In the same way, the EU could ask manufacturers of wireless headphones to open up and homologise their proprietary “APIs” with which they communicate with the other earpiece so you can mix&match single earpieces from different manufacturers.


Yeah, they could.


The point of this regulation (DMA) is to enable more competition in important market segments. If this exact thing becames somehow very important, sure, it's possible, otherwise it's a bit contrived. What's the point?


Their point is the reverse.

Forcing standardization and interop is obviously good for interop, but it's bad for companies trying to innovate, because it ties their hands. The moment apple ships a v1 they have to ship an API, and then they have to support that API and can't change it. When it's private they can figure it out.


Apple already spends years in R&D before releasing anything. Many of their R&D devices never see market. Requiring them to share an API they've actually shipped to paying customers is not a significant additional hurdle. We know how to version APIs now.

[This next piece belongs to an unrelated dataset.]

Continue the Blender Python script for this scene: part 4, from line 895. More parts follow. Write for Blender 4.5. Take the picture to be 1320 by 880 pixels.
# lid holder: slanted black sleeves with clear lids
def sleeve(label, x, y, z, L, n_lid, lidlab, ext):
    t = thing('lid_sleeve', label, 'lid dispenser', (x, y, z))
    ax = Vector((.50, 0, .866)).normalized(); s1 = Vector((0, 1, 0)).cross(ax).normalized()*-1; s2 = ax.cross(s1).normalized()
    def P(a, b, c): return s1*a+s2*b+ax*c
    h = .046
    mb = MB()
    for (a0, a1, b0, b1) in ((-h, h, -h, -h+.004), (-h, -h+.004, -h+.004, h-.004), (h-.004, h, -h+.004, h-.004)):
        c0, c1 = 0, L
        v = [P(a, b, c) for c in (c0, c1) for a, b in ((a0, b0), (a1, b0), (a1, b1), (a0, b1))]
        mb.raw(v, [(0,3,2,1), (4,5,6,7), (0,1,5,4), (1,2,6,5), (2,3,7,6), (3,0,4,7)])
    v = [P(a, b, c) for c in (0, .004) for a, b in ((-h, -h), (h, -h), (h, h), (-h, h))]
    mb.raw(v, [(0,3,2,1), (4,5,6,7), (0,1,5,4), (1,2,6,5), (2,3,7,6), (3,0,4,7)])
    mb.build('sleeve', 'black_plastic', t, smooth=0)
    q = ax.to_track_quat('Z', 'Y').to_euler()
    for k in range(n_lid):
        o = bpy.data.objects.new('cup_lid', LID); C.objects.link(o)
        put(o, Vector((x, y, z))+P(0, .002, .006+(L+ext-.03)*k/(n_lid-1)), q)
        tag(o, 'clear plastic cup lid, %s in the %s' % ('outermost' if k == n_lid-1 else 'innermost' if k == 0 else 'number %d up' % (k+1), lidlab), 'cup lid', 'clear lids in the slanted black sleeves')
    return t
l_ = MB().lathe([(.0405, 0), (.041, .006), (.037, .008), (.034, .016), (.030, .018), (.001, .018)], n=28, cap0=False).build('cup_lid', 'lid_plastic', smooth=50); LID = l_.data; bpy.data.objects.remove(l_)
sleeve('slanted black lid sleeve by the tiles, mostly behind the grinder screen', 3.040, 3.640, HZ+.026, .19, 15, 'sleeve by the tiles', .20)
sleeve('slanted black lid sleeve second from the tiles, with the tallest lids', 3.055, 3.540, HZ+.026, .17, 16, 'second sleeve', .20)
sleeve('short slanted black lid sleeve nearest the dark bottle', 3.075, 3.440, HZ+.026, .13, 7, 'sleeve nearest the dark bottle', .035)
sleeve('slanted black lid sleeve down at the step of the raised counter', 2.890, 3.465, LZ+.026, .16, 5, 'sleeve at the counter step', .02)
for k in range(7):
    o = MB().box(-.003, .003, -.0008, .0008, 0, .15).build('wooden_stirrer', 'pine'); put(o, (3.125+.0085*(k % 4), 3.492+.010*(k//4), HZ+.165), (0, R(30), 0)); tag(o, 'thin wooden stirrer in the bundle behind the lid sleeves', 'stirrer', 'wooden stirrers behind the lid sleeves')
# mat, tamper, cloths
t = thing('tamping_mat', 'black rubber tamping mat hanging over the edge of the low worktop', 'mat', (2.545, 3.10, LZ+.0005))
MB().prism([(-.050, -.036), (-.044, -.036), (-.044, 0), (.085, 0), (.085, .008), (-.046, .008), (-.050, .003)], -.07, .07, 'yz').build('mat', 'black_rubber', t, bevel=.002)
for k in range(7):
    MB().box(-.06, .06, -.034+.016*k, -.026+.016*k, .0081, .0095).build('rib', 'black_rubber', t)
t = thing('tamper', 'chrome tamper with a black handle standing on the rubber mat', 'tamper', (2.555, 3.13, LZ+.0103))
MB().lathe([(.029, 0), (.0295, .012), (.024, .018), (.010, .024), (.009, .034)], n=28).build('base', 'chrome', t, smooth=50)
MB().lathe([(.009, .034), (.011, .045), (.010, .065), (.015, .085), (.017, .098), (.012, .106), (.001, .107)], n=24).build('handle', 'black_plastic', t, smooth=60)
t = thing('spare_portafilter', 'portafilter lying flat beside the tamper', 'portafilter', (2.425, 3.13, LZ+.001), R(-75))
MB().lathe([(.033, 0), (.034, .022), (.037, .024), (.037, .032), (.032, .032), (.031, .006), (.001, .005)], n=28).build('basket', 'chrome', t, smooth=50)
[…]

They can still make improvements to public APIs without hurting anyone.


> but it's bad for companies trying to innovate

Which is why DMA only applies to huge, dominant companies (the complete list: Alphabet, Amazon, Apple, ByteDance, Meta, and Microsoft) and there too it does not apply to all technologies, only for those where standardization is important to enable competition. It's much more important to have at least some competition than letting dominant companies monopolise entire markets through 'innovation' with private APIs.